In America today there are a lot of very fluffy books put out on the subject of fairies--most Americans, particularly the Neo-Pagans among us, have a very sentimental view of the Good Folk. We seem to cling to the Victorian notion that they are pretty little winged-flower-bedecked playful personages, which robs them of their awesome powers. However, the Native Peoples of our lands knew of the small people, and they, too, like their British counterparts, shot folk with tiny bows, stole children and women away, and were sometimes tricksters, sometimes helpers.
 
I read an interesting short story a few years ago which posited that the "faeries" were the remnant of the Picts who were driven into the mountains by the Celts, and literally went into the mountains - living underground in communities which had to kidnap children from outside because they were threatened by inbreeding. I think the story was in one of the free PDF anthologies of cryptozoological fiction available at http://www.strangeark.com , but having just been there i couldn't find the link. :(
 
The same theme occurs in many of historical author Rosemary Sutcliffe's roman and celtic period stories.

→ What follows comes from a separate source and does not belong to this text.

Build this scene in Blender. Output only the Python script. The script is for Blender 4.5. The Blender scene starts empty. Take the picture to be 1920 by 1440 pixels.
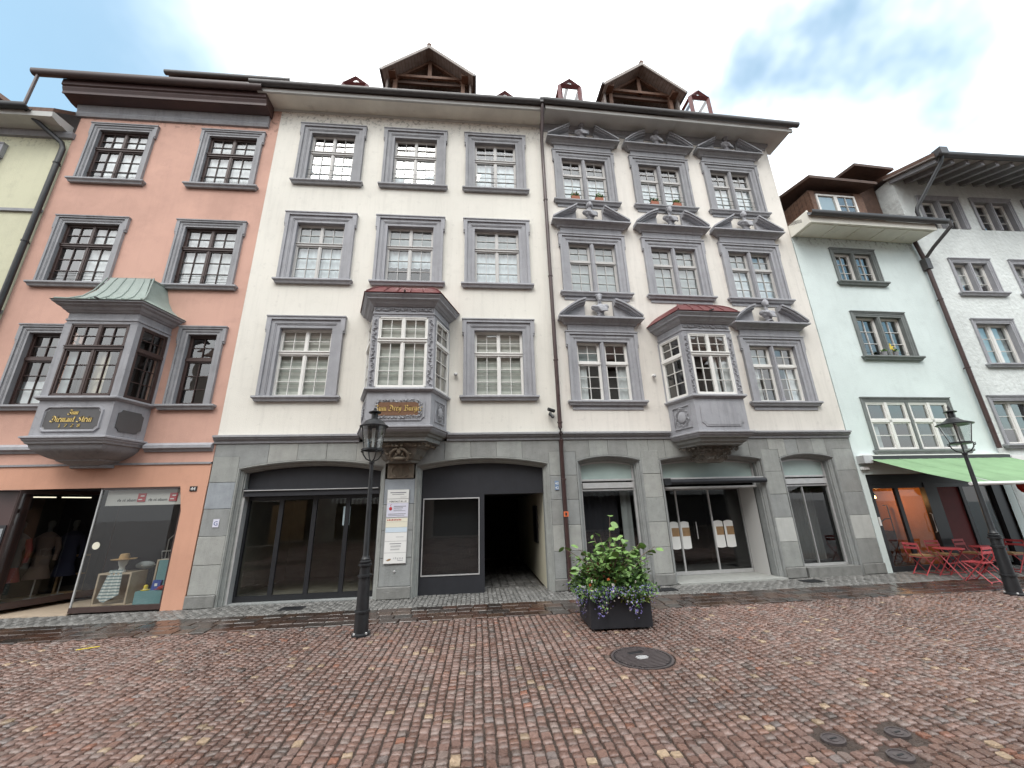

I think as a complete explanation for fairly lore it has been discredited but perhaps combined with the older gods being demoted to the pixies and sprites of a later culture and the creativity of the storytellers who blended their own and previous traditions it is a starting point.
 
I started a thread on the pixies of Hinkley point nuclear power station when I first joined the board but it rapidly declined into the sort of OT mayhem typical of the time :D
The village I lived in (just two miles from the plant), and I mean the whole village from small children to old people, were absolutely sure the power station was cursed because it was built on a 'pixie house' and any accidents or deaths (and there often were) were blamed on this. A serious accident at the plant that involved deaths, while I was living near there, was caused supposedly by the removal of a statue of a pixie from the entrance of the plant. I think the statue was some sort of guardian against the bad luck, if it existed at all.